Among the entries below, one stretch runs from the line that contains "Reconstruct this image" through the line that contains "PI = math.pi". Repeat that stretch exactly, ends included, and only that.
───── EXTRACTED MATERIAL
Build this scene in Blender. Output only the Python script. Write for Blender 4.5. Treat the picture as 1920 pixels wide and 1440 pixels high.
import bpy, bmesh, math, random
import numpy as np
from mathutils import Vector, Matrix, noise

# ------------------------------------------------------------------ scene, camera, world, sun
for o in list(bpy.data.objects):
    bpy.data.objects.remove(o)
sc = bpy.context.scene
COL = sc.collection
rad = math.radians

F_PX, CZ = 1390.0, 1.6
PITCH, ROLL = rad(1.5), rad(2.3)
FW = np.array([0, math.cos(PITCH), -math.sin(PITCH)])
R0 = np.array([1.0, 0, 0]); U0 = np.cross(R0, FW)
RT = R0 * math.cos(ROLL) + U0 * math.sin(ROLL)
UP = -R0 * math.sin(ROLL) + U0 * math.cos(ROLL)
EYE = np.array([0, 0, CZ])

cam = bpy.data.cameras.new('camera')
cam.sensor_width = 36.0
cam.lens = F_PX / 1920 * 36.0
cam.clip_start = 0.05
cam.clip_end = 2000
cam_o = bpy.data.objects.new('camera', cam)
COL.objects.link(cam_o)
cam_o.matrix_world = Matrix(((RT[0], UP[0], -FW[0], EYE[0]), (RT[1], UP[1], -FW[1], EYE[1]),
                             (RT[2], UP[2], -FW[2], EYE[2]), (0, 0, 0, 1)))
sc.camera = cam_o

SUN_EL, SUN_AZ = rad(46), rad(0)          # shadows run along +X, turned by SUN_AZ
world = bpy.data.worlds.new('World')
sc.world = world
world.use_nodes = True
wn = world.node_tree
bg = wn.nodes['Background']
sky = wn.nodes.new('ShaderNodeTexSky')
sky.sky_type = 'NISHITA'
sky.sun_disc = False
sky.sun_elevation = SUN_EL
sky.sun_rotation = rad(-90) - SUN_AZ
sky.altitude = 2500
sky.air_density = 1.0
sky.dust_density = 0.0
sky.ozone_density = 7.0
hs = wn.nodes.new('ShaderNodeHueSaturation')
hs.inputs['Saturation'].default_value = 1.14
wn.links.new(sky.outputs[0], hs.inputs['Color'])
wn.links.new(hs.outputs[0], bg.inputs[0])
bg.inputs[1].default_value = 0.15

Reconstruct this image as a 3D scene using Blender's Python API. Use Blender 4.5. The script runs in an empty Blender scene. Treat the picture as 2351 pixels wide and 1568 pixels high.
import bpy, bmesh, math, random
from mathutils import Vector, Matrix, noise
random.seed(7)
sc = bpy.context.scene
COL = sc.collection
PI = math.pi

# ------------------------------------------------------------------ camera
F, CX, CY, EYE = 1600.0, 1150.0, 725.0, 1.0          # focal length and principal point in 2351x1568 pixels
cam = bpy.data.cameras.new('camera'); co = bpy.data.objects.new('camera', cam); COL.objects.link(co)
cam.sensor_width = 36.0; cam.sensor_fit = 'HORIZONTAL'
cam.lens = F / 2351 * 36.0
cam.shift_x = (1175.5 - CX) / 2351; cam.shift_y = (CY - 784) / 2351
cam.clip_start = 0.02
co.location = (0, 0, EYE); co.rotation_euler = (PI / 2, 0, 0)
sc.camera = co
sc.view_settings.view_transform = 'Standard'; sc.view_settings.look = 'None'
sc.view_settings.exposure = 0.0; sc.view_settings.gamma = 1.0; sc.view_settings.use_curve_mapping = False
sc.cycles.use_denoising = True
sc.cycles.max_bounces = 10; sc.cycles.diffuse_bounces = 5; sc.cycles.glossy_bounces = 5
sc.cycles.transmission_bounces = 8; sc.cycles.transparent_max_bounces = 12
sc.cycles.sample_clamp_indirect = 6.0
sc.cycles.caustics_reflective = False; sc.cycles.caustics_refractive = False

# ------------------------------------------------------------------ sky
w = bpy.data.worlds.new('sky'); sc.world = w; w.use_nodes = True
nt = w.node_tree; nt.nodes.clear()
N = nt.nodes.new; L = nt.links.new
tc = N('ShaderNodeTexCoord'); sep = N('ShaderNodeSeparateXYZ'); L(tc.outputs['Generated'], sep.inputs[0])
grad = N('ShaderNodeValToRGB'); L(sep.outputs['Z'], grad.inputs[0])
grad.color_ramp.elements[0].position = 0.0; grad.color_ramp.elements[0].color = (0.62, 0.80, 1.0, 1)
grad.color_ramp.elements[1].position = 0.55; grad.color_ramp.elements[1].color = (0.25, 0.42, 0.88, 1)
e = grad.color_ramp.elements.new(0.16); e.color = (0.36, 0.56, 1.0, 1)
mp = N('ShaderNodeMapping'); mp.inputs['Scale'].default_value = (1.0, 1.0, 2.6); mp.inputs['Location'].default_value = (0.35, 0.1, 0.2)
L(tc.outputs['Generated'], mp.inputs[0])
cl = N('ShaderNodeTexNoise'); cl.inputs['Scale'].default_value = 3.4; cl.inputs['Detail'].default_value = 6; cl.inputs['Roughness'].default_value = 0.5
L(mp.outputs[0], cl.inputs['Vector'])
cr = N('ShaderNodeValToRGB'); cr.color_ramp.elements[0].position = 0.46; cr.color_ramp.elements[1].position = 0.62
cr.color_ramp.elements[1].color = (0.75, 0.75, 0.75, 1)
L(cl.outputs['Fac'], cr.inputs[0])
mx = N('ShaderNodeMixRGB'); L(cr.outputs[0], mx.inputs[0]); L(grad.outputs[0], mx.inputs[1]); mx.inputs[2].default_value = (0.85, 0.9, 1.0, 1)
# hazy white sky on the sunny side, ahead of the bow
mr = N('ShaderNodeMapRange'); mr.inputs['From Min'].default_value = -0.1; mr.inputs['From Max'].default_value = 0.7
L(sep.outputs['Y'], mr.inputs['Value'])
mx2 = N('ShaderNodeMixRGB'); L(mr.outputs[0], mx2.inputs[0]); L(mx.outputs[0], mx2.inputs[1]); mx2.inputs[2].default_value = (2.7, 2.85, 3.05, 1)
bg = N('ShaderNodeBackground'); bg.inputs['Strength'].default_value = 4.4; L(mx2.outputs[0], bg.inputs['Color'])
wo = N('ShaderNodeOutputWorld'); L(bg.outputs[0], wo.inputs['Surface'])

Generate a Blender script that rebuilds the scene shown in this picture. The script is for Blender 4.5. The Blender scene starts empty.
──────────
EXPECTED ANSWER:
Reconstruct this image as a 3D scene using Blender's Python API. Use Blender 4.5. The script runs in an empty Blender scene. Treat the picture as 2351 pixels wide and 1568 pixels high.
import bpy, bmesh, math, random
from mathutils import Vector, Matrix, noise
random.seed(7)
sc = bpy.context.scene
COL = sc.collection
PI = math.pi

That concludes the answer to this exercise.